Cartel kingpin arrested over massacre of nine mothers and children from Mormon family on the way to a wedding in Mexico

A MAN alleged to be a drug cartel boss has been arrested in connection with the massacre of a Mormon family in Mexico.

The three mums and six kids were in a convoy of 17 members of a US family who were ambushed as they drove to a wedding in the border state of Sonora.

Roberto Gonzalez Montes is allegedly the leader of a cell of La Linea – or Juarez – cartel in the northern province of Chihuahua, has now been arrested, El Diario reports.

Rhonita Miller LeBaron, 30, was killed with her son, 13, daughter, 11, and seven-month-old baby twins.

Christina and Dawna Langford, 43, and two of Dawna's children, Trevor, 11, and Rogan, three, were also killed.

Survivors told how gunmen riddled their cars with bullets, burned babies alive and shot one boy in the back as he fled.

Montes' arrest was carried out by personnel from the Office of the Special Prosecutor for Organized Crime Investigation the Secretary of National Defense the Navy and the National Intelligence Center.

According to local media reports Montes – who is known by the aliases El Mudo or El 32 -has been taken to the capital Mexico City, where he will be formally charged.

His arrest comes José Lara was captured by security forces in Ciudad Juárez, a Mexican city on the Rio Grande, earlier this month – on the first anniversary of the massacre.

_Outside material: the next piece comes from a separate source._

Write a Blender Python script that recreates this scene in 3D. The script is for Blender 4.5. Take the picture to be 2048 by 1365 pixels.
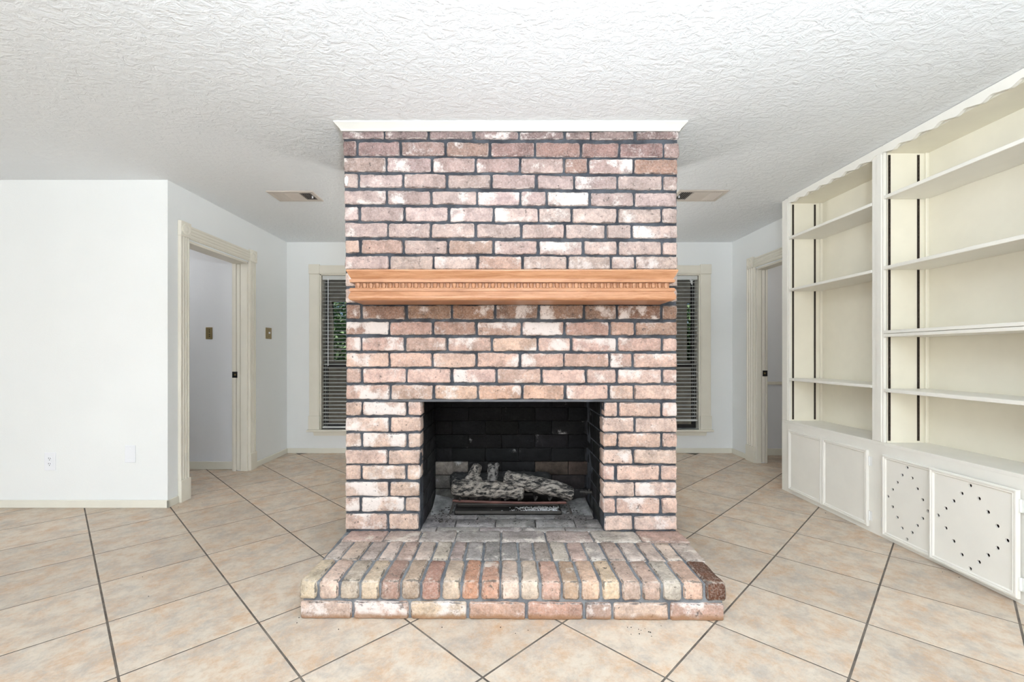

The Attorney General's Office announced the arrest of the suspect, who is accused of being "a member of a criminal organisation with a presence in the north of the country".

Lara, believed to be a member of a gang working with the Juárez Cartel, was busted on Wednesday in connection to the massacre of the families on a remote road in Bavispe, Sonora, on November 4 last year.

Community members said Christina was killed after she jumped out of her vehicle and waved her hands to show she was no threat to the gunmen, but was shot twice in the heart.

Her daughter Faith Marie Johnson, who was six months old at the time of the attack, was found unharmed in her car seat.

Some of the victims – including babies – were then reportedly burned alive and its feared female victims were raped.

Alex LeBaron, who said he lost family members in the attack, told CNN at the time: "Women and children were massacred, burnt alive. Mothers were screaming for the fire to stop."

Lara is reportedly the 13th person to have been arrested by Mexican authorities following last year's attack.

Before Lara's arrest, Jesús Parra was apprehended in June and indicted on a homicide charge in September.

Police have reportedly issued arrest warrants for ten more people for charges of homicide but none of the suspects have been convicted yet.

One victim's father said he had mixed emotions because he did not want to place all of his hopes on Mexico's court system.

Lara is charged with homicide, attempted homicide, and involvement "with organised crime for the purpose of committing crimes against health."

The victims were all US citizens who lived in La Mora, a decades-old settlement in Sonora near the US border, about 70 miles south of Douglas, Arizona.

They are understood to have family ties to the Fundamentalist Church of Jesus Christ of Latter-Day Saints – a Mormon religious group that believes in polygamy.

Family members describe themselves as part of a Mormon community of about 3,000 members, living in their own agricultural community in Mexico.

After the killings last year, community members branded the alleged cartel members as "worse than ISIS".

Rosa LeBaron, 65, whose cousins, nieces and nephews died in the attacks, said: “I really believe that the cartels in Mexico have moved to another level of barbarity, they are as bad or worse than ISIS.

“These sicarios (hitmen), why are they doing it? Out of greed and pure evil.”

She said Mexico needed to overcome pride, and accept outside help from a neighbouring country or international coalition, like the United Nations, to stamp out the evil cartels once and for all.